The Valley

- The Valley. Source: Willi Knopf
In its World Heritage Convention of 1972 UNESCO took on the task of cataloguing cultural achievements and natural phenomena as testimony to the history of mankind and nature and to contribute to their preservation. In June 2002, Germany's Upper Middle Rhine Valley was added to the list of World Heritage Sites (754 in January 2004) for its exceptional universal value, having it represent the Rhine River in its entirety because this section is most widely known.
The valley encompasses a beautiful 40-mile (65 km) stretch of river landscape between Bingen and Rüdesheim in the south and Coblence in the north.
UNESCO has acknowledged the great diversity and beauty of this valley as a 'cultural landscape'. It is now considered part of the human heritage as are the Pyramids of El Gîza, the Palace of Versailles, the historic inner city of Lübeck, or the Galapagos Islands.
This World Heritage Site owes its particular appearance to the natural shape of a river landscape and to man's intervention. Tribute is also paid to the impact of the River Rhine, which, for the better part of two centuries, has been one of the major transport arteries, promoting cultural interchange between the Mediterranean and northern Europe.
The designated cultural landscape in the Upper Middle Rhine Valley encompasses that part of the valley that penetrates the 'Rheinisches Schiefergebirge', the schistose mountain range cut by the Rhine.

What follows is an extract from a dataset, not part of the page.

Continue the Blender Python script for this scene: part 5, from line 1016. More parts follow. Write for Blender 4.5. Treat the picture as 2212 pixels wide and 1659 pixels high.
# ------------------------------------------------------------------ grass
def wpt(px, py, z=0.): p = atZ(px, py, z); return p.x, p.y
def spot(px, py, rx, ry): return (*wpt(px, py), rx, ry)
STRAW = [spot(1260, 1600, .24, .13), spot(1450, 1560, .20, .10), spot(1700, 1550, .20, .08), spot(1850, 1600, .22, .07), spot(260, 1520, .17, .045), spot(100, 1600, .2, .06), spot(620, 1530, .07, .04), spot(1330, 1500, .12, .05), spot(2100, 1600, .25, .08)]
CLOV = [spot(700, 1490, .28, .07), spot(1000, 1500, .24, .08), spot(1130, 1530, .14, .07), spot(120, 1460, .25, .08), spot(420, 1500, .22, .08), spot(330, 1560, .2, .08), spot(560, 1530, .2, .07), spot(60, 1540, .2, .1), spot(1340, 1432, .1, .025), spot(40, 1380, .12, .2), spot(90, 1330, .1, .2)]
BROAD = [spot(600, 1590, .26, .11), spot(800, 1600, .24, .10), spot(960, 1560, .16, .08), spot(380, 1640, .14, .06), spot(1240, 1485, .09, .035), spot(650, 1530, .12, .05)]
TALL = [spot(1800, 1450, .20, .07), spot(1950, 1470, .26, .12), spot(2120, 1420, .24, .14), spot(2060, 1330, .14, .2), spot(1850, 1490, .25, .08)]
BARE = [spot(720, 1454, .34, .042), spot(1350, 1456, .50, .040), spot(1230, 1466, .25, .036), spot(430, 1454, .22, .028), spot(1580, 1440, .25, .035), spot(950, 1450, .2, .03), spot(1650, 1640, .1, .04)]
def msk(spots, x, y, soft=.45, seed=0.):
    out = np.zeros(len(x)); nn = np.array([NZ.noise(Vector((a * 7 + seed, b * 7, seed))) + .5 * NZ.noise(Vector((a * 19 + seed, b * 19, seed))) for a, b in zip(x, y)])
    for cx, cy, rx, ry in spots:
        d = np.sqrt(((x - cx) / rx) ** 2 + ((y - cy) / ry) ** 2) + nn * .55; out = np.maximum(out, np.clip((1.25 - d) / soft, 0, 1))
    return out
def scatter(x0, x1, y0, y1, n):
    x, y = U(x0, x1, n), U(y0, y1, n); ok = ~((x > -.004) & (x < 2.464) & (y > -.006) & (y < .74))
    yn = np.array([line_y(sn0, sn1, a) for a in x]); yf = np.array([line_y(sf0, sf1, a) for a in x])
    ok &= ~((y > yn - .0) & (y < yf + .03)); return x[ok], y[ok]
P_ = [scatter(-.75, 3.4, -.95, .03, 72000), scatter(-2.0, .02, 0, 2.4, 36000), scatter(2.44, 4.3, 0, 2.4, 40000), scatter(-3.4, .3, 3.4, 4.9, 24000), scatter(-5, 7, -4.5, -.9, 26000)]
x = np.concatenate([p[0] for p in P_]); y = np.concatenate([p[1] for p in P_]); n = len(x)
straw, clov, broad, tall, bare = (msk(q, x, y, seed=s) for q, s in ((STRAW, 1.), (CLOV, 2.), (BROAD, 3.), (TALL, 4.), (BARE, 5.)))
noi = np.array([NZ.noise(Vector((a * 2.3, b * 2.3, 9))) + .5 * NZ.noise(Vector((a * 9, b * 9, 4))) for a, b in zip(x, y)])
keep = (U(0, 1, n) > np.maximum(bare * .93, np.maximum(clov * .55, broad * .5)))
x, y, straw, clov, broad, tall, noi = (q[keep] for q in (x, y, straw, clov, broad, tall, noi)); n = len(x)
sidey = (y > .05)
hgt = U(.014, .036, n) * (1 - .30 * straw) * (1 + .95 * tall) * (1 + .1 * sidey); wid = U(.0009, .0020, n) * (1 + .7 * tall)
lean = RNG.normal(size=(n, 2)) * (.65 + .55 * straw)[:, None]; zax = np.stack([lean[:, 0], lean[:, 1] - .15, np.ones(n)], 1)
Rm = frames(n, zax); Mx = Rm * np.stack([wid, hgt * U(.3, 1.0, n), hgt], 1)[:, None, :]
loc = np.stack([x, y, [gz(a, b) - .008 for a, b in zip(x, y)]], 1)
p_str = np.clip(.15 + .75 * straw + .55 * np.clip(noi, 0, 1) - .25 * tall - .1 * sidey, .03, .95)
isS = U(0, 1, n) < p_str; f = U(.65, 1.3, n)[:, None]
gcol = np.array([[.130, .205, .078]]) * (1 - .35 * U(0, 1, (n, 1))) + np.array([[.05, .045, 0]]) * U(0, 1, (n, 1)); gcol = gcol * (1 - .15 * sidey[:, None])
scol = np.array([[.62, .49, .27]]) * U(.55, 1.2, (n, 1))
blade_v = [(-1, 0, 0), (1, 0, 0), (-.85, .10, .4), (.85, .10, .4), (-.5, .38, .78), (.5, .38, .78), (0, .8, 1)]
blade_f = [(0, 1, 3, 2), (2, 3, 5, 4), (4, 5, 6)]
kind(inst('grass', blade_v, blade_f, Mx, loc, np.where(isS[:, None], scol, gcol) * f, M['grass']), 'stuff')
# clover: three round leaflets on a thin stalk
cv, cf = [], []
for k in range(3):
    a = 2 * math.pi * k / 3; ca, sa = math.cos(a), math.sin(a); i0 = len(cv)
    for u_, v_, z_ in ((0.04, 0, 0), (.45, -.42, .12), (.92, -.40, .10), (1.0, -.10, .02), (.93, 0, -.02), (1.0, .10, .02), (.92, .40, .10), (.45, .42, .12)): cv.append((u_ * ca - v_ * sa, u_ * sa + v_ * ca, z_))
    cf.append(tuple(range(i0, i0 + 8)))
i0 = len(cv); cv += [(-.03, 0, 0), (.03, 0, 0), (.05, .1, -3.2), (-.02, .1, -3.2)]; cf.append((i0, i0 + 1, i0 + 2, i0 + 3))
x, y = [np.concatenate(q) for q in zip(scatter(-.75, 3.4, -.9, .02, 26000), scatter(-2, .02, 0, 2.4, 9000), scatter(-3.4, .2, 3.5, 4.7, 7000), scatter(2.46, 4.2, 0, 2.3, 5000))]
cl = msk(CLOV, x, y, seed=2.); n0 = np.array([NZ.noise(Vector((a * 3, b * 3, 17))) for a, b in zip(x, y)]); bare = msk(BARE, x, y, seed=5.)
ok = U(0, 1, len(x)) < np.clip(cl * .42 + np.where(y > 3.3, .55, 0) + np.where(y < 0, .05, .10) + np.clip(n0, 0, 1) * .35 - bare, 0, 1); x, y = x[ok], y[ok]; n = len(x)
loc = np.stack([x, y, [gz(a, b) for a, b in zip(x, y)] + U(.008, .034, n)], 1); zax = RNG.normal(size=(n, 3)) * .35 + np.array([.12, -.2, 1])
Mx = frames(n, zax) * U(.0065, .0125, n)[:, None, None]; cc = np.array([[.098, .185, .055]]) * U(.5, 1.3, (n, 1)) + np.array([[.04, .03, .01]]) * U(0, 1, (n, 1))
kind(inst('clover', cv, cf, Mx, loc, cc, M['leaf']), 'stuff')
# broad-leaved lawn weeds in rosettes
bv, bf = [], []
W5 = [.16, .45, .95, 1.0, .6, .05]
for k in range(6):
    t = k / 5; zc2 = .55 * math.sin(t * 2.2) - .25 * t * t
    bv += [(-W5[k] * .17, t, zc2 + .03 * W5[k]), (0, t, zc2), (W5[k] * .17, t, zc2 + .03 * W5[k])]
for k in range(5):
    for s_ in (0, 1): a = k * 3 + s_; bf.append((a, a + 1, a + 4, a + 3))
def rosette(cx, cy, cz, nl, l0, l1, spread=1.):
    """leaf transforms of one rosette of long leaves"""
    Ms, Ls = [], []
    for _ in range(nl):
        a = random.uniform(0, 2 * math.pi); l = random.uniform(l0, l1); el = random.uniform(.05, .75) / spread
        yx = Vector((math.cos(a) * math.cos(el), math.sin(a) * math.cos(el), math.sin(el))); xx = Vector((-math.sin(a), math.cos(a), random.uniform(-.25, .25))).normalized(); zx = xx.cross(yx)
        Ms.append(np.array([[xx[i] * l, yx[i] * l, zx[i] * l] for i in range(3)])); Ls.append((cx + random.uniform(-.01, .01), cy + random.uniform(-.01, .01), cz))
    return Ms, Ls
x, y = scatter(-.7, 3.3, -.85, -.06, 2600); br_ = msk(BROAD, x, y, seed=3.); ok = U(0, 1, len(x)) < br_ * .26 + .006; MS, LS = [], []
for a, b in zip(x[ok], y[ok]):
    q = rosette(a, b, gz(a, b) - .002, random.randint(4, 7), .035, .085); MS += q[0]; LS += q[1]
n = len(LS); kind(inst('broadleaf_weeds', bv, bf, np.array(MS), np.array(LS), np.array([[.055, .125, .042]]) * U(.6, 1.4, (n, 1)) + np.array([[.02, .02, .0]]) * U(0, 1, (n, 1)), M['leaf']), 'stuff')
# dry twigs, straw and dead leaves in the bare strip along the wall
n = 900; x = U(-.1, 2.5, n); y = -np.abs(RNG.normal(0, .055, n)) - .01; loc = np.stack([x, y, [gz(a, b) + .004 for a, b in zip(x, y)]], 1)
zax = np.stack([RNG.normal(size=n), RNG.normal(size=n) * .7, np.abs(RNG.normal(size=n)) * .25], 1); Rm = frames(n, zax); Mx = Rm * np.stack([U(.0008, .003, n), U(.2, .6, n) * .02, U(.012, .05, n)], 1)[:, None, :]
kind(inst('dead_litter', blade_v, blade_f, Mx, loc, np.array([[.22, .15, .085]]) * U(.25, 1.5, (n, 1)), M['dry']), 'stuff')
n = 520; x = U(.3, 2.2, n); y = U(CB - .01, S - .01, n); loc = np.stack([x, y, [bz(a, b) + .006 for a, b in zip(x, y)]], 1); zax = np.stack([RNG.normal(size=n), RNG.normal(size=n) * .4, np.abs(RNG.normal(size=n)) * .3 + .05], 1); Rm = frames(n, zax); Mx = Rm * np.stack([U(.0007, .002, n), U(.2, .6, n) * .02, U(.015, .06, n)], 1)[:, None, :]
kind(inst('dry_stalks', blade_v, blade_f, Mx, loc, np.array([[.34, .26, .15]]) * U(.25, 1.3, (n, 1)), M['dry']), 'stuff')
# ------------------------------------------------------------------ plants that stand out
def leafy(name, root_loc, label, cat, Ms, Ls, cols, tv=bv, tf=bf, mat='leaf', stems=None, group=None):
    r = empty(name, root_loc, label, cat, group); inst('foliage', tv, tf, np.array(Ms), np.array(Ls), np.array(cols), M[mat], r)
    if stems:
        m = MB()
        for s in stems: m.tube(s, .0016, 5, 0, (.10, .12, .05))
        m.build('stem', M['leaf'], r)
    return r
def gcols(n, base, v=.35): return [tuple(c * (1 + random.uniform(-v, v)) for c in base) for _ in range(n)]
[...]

Close to the heart of the European continent, serving alternately as a boundary or as a bridge between different cultures, it is the paradigm for the history of the Western World. The Upper Middle Rhine Valley features superior constructions of momentous impact that are unique in Europe both in terms of their numbers as well as their concentration.
The valley is considered the epitome of the romantic Rhineland thanks to a number of features. Here there are its sloping hillsides where wine growing still prevails and at the bottom of which quaint villages and towns are picturesquely perched on the narrow ledges along the river's banks and crowded around the mouths and banks of the Rhine's tributaries and side valleys. But there are also the spurs of mid-river terraces on which numerous castles sit upon high cliffs like a row of pearls on a string. Over the years, travellers from almost every continent and country have visited this valley of outstanding beauty, renowned and immortalised in the works of literati, painters, and musicians.
Cutting deeply into the countryside and protected by the mountainous ridges of the Hunsrück range, the Upper Middle Rhine Valley is a natural environment, blessed with a favourable climate. In fact, the valley even provides a habitat for plant and animal populations that normally occur in the milder regions of the Mediterranean and southeastern Europe.